Since Hamas attacked Israel on October 7, Israel continues to launch attacks on Palestine, killing over 38,000 Palestinians according to the Gaza Health Ministry (although there is still uncertainty with the numbers, the scientific paper The Lancet suggests that it is not “implausible” the death toll is above 186,000). The United States has provided billions of dollars in military aid to Israel, and the Biden administration has yet to call for a permanent ceasefire, leading protests from various organizations to unite over demanding justice in Palestine.
“The main thing we’re here for is … to fight for Palestine,” Jackson Robak, an organizer with the Detroit Anti-War Committee, told Teen Vogue. “In Detroit, we’re fighting for divestment, and we wanted to take that [to Milwaukee] , and show that no matter what, no matter if he becomes president, no matter where it goes, we’re going to fight Trump every single step of the way.”

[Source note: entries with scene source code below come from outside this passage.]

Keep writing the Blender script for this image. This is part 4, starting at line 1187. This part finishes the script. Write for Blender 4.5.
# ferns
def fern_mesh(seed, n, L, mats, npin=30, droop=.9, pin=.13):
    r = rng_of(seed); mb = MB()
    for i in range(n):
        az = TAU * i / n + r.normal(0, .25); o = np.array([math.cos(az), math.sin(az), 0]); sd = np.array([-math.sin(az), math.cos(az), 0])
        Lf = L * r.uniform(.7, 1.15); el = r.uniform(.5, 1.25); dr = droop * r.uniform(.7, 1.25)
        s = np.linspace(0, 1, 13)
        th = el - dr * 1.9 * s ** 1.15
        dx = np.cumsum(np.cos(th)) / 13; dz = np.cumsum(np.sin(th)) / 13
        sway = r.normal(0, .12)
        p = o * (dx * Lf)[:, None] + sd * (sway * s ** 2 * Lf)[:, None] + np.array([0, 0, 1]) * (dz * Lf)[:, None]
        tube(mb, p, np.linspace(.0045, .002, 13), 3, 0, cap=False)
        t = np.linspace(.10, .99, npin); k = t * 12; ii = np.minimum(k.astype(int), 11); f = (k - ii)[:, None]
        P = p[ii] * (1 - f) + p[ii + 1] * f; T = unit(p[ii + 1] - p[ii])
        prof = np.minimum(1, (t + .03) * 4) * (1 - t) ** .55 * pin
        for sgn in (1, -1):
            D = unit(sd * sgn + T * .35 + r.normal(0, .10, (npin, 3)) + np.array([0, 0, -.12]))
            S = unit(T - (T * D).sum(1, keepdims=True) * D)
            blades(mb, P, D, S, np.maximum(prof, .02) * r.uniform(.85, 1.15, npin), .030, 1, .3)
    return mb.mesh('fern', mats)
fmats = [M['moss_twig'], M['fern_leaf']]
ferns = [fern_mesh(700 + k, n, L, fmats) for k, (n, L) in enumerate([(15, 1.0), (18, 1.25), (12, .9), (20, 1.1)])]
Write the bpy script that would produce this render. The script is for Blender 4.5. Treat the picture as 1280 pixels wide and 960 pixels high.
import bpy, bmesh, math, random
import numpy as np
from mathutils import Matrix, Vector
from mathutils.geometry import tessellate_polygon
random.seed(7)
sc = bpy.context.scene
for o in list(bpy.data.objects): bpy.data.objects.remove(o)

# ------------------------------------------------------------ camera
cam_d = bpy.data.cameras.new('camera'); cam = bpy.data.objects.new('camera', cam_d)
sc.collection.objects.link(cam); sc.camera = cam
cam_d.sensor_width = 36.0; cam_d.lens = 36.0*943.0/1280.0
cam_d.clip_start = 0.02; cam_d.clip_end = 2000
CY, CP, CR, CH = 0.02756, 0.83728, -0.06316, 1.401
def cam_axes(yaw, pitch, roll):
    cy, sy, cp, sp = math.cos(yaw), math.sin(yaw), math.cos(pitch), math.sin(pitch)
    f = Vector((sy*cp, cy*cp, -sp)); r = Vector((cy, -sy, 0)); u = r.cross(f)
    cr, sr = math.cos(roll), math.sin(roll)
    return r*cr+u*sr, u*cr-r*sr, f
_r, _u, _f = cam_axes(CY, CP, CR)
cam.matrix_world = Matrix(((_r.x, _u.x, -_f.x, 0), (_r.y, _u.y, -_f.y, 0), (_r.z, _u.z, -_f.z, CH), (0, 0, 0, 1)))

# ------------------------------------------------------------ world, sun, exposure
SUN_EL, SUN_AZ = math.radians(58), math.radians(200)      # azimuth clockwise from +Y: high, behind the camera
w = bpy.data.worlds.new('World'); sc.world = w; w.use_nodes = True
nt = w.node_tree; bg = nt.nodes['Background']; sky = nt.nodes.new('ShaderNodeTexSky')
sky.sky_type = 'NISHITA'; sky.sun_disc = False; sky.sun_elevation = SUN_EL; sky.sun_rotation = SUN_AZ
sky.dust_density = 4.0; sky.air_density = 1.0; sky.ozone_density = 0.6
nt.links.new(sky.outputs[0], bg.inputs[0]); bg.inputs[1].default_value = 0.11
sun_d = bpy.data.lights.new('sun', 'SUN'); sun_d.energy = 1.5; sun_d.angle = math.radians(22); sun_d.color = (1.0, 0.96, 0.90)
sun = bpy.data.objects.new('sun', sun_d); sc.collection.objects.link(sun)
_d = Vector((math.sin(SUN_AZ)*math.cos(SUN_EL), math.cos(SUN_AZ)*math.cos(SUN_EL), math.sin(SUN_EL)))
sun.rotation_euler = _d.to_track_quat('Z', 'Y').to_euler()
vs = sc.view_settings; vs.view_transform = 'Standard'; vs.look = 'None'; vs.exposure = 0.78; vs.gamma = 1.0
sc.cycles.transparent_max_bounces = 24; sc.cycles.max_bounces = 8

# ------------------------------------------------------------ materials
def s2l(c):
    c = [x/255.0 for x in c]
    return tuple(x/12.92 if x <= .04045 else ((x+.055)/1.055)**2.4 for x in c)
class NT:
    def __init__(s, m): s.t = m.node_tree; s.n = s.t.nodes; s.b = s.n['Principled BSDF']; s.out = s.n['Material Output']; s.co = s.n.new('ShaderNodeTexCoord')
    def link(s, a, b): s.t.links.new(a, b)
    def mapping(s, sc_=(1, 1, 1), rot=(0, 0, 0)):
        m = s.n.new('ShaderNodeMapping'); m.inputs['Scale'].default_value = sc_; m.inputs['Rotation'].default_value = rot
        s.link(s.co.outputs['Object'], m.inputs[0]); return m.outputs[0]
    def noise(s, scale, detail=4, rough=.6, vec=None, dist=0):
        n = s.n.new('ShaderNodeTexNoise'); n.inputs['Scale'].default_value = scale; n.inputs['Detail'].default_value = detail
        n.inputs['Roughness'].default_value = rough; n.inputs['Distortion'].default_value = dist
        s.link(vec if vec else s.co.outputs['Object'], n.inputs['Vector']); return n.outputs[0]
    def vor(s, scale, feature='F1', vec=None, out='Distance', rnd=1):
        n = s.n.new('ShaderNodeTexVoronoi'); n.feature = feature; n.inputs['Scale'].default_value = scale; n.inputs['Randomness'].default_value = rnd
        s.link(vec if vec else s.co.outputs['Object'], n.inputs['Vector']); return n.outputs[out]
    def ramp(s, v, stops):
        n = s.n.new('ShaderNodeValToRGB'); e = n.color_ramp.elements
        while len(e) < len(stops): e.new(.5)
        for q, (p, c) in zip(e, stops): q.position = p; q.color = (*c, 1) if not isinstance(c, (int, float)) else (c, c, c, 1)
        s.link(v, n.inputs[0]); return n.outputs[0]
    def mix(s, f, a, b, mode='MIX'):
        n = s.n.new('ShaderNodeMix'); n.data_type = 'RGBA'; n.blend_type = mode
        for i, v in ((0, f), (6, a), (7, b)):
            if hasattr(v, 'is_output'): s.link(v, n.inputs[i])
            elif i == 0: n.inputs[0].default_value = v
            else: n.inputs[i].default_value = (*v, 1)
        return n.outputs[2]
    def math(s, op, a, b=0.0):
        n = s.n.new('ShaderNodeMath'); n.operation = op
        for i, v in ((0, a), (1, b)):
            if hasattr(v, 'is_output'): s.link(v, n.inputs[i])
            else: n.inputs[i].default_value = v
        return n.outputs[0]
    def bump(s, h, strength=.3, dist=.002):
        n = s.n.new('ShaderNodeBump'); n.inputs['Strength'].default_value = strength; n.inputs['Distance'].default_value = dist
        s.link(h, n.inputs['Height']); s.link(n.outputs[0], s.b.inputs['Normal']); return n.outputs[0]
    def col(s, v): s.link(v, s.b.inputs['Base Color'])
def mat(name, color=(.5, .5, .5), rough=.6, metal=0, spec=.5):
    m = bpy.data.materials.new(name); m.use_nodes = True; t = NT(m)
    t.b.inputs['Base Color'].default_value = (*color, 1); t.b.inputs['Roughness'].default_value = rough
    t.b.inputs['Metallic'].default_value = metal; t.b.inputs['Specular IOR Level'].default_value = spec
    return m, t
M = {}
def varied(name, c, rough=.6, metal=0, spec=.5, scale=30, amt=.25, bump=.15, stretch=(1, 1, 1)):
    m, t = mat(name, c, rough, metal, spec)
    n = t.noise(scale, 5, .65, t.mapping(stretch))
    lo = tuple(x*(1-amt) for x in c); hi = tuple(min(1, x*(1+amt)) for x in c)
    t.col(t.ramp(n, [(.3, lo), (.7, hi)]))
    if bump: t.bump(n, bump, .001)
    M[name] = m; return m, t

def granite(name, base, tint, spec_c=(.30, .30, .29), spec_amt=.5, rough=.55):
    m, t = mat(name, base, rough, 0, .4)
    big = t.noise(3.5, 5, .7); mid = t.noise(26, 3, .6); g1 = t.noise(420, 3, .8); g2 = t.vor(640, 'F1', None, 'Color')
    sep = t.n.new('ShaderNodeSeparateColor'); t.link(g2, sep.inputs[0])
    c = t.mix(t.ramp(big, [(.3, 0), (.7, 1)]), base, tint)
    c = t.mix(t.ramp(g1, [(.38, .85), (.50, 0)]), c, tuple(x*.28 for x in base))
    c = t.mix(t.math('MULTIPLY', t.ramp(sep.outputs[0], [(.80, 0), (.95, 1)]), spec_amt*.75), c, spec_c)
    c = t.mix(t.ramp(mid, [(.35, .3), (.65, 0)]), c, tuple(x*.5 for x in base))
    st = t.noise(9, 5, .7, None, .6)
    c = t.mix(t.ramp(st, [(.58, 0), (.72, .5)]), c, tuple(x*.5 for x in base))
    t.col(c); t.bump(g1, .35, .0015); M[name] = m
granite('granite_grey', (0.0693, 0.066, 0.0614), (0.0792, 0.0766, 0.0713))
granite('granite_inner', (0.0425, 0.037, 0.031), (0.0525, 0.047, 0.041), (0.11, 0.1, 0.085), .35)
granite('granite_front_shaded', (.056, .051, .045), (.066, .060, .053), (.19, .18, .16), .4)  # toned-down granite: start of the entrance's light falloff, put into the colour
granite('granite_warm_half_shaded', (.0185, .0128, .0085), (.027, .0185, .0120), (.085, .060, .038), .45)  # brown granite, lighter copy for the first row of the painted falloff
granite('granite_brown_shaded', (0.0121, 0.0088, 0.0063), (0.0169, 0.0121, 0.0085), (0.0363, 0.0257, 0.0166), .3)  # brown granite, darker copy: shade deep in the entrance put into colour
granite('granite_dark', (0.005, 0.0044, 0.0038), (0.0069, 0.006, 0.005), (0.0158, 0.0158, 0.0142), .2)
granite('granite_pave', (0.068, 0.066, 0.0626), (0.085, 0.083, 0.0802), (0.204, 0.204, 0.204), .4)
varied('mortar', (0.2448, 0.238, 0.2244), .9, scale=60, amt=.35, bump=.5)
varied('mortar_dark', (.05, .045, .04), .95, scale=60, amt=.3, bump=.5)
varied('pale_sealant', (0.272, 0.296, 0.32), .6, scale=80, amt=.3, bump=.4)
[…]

Calls for a “united front”
Lo Cross, an organizer with Milwaukee Alliance Against Racist & Political Repression, came to the March on the RNC because of their work with families of victims of police crimes. “Time and time again, Black and brown and indigenous folks are used as a scapegoat for things that are wrong with this country,” Cross tells Teen Vogue. “It’s important that we show a united front … [against] the racist and reactionary agenda of the GOP to show them that it isn’t our fault, and that we will stand up and we will fight back.”
Many protestors say they feel disillusioned about the upcoming presidential race.
“The country right now is really divided,” Cross says. “What we can unite on is a progressive front, a united front that will push both parties to represent politics and policies that are representative of us, of young people, and the futures that we want.”
Young people are turning to one another to make change, instead of endorsing a specific candidate. “We’re in a pretty rotten system that only lets us choose from two people,” Joseph Charry, a 19-year-old organizer from Tampa Bay Students for a Democratic says. “More than calling on people to vote for one or the other, I want people to…take to the streets to demand that their rights be respected.”
Many of the entities involved in the Coalition to March on the RNC, like anti-war organization CODEPINK, also plan to head to Chicago in August to protest at the Democratic National Convention.
“I hope that the progressive movement in the U.S. could bind together and realize that our struggles are intertwined, and that we need each other more now than ever,” Danaka Katovich, National Co-Director of CODEPINK told Teen Vogue. “We’ll face a lot more repression as time goes on, whoever wins in November…We need to band together and realize that we can’t win without each other.”
“It’s an entire system that we are opposing here,” Guillory of the Freedom Road Socialist Organization says.